Stars, written by Mary Lyn Ray and illustrated by Marla Frazee. Beach Lane Books, Simon & Schuster. 2011. $18.99 ages ages 3 and up

"But you can draw a star on shiny paper and cut around it. Then you can put it in your pocket. Having a star in your pocket is like having your best rock in your pocket, but different. Because a star is different from a rock."

This quietly reflective book shows its readers stars in their various roles.  If you've ever been out in the country on a clear cloudless night, you will  have been enamored of the beauty in the starry night sky and perhaps spent time discovering known constellations. You may have seen star shapes on a walk through the garden, or at the top of a wand. As a child you might have received a shiny colored star for something you did well, at home or at school. Stars come in many sizes and many guises.

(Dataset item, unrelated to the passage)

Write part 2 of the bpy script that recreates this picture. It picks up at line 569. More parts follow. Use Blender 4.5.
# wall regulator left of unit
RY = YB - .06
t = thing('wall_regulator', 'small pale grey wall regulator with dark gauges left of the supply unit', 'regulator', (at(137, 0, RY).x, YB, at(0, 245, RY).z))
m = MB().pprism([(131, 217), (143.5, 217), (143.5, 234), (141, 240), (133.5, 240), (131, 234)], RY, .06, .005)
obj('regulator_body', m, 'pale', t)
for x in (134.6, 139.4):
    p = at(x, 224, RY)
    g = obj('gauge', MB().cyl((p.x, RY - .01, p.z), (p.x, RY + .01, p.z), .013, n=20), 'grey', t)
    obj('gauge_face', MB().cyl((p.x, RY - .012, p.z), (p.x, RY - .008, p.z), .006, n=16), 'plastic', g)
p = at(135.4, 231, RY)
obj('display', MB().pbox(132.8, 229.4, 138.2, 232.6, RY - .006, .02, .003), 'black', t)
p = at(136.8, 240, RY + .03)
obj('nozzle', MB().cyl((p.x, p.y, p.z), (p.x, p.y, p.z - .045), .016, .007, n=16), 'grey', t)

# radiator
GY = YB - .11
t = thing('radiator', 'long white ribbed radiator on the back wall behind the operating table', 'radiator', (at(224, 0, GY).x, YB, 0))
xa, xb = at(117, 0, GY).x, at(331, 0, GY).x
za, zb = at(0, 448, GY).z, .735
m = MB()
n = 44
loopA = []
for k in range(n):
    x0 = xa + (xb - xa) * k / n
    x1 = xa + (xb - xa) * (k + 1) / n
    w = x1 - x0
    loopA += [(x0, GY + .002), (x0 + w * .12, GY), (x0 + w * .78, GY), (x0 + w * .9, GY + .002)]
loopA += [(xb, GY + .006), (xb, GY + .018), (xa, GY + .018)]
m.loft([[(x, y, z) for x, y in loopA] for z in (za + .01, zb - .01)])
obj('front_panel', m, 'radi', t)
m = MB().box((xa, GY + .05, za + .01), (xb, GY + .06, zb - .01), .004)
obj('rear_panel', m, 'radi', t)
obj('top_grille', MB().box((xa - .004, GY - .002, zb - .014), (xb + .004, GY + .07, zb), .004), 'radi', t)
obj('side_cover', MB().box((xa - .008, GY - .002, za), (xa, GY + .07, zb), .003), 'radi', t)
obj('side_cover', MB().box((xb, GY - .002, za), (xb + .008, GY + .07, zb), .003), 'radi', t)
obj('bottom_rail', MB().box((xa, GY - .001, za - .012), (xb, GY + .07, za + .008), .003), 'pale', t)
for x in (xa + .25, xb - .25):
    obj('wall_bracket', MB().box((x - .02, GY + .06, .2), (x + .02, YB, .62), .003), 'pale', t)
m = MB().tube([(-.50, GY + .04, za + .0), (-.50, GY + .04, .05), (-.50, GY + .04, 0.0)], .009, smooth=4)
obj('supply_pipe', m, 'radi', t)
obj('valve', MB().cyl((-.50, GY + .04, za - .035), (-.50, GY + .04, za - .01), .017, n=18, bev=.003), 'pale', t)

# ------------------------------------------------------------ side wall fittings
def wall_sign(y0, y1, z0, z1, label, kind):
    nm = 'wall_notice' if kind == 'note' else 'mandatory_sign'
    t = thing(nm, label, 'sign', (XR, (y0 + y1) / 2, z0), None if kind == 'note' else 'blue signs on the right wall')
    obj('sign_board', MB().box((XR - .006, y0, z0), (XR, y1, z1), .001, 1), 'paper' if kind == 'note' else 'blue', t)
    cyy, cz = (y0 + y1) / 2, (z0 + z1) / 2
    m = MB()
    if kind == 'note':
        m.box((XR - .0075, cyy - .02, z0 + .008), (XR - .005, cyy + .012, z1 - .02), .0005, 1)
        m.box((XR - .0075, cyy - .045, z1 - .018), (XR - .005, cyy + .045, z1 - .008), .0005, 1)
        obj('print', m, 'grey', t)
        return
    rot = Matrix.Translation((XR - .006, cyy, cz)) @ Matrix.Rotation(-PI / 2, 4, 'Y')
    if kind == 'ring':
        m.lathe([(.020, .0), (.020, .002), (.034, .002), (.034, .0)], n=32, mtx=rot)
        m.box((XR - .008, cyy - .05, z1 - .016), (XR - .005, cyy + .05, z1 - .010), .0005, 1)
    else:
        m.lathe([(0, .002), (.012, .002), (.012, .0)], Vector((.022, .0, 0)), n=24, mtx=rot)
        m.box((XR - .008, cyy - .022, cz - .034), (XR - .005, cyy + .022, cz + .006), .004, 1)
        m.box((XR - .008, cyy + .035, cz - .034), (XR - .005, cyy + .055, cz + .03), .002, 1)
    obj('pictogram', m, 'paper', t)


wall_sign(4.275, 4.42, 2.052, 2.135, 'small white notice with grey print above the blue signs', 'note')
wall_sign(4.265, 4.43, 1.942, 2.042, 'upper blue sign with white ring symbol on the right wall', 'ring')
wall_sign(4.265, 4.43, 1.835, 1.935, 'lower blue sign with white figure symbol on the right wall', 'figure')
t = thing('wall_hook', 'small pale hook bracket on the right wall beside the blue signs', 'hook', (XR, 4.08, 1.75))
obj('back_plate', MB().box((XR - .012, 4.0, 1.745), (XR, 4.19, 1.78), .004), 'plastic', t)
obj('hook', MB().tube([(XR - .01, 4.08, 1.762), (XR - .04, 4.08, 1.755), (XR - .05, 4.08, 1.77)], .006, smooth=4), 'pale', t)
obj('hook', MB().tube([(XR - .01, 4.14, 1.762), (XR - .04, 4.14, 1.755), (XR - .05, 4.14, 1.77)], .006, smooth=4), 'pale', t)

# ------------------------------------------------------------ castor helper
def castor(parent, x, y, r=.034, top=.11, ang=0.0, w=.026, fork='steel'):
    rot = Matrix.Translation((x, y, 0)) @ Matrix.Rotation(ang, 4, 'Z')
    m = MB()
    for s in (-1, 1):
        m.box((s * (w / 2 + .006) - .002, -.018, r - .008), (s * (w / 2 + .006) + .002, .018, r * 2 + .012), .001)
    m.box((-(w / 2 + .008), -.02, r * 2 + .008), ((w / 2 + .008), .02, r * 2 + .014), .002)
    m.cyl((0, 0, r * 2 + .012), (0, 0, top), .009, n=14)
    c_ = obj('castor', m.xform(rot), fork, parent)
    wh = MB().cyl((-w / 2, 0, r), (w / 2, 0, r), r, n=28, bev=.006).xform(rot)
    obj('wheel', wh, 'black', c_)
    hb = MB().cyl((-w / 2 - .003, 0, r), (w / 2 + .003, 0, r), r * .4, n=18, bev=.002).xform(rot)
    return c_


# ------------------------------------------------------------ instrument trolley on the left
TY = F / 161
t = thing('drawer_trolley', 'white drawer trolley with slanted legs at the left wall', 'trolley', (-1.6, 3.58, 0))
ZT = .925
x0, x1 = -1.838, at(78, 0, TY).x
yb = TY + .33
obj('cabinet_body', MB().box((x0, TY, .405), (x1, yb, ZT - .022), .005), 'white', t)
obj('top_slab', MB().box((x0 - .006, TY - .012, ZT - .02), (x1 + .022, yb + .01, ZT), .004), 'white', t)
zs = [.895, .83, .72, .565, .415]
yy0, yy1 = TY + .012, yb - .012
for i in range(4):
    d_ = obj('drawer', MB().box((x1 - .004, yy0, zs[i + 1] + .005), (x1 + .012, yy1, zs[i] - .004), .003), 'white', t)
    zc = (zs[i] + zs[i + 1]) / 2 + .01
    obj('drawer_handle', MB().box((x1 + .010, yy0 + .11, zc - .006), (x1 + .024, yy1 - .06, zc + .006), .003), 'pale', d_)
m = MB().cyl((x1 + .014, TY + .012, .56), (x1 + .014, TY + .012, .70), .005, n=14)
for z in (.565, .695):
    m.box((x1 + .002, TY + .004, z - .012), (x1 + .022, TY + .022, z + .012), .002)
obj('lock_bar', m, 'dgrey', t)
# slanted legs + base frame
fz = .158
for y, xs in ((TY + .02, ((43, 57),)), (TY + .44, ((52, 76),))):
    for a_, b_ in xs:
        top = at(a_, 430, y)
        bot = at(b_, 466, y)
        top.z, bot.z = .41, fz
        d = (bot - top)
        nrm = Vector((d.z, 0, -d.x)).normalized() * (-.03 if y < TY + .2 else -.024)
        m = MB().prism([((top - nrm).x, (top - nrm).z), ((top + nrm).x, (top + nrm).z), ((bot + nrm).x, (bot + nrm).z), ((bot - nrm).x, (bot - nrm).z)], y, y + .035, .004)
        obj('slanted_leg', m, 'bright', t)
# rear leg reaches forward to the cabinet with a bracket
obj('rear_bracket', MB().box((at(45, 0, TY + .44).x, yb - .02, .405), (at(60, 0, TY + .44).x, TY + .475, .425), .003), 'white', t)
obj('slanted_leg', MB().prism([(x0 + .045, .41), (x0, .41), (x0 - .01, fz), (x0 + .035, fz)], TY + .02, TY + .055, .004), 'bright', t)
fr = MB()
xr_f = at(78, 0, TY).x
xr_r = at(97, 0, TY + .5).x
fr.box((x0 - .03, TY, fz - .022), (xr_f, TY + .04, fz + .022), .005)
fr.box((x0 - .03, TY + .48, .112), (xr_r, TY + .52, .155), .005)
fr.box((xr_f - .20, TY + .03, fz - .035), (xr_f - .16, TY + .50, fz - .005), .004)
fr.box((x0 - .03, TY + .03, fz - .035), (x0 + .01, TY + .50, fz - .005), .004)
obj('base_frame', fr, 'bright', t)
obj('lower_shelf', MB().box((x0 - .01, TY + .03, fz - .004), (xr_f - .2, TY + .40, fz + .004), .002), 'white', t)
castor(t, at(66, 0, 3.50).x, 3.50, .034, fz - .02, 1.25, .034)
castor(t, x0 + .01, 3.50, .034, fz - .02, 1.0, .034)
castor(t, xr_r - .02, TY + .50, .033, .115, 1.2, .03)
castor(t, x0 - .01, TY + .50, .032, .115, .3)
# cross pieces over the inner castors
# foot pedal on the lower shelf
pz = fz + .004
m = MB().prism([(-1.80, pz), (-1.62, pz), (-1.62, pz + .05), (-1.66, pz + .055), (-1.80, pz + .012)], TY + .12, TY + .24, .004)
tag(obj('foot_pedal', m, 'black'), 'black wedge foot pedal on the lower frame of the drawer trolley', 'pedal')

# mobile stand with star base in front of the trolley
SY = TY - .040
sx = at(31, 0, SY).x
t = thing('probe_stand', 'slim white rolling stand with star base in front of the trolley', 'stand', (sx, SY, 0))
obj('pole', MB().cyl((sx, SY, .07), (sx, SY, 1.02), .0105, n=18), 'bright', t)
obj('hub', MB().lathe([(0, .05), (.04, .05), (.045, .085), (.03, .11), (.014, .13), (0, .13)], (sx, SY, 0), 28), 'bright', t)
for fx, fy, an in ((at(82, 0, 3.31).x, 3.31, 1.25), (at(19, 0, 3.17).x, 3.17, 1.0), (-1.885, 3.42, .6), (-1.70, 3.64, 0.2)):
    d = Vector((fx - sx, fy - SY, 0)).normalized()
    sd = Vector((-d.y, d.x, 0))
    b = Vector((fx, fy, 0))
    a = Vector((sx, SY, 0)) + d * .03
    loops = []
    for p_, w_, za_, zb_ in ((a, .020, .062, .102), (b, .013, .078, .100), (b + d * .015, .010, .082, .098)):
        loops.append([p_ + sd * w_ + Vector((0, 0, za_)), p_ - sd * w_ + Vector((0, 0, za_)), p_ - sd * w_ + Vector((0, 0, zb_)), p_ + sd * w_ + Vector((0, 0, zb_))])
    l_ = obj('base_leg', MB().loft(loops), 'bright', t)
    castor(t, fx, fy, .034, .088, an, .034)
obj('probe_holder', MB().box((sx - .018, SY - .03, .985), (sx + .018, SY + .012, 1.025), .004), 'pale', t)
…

"White stars in June grass become strawberries in July.
Yellow stars on pumpkin vines become October pumpkins.
Snowflakes are stars."

The peaceful meandering of the text is matched by the gentle reassurance that is evoked in the words of this gifted writer. Stars have the ability to lift our spirits and make us happy but, not always:

"Some days you feel shiny as a star.
If you've done something important,
people may call you a star.

But some days
you don't feel

I love the look of the book....tall, with a basket gathering the stars from the night sky on the front cover. No words there but the title and the image of the tiny gatherer. The endpapers differ; beginning with a morning look at the sky through puffy clouds and ending with the deep darkness that is a perfect backdrop for their twinkling beauty. In between, Marla Frazee uses spot pictures and panels with plenty of white space on some pages and fills others with pastel beauty and wide horizons, all allowing her children to make exciting discoveries about the pleasures of the 'stars' themselves. I have a few favorite images, but the one of the sled speeding downhill through a veritable blizzard of snowflakes brings back delighted memories. Her children are charming and quite the characters, as we follow them through the text.

There is quiet comfort in knowing that the stars are always there, whether we can see them or not. If you have a star atop your Christmas tree, it might provide a chance to talk about stars in all of their forms. Then you could try drawing stars, cutting out stars, finding the star in an apple or a starfruit, using wands that have a star attached to bring drama and delight to holiday play, and then settling in with hot chocolate and warm pajamas to read this beautiful book. Sounds good, doesn't it?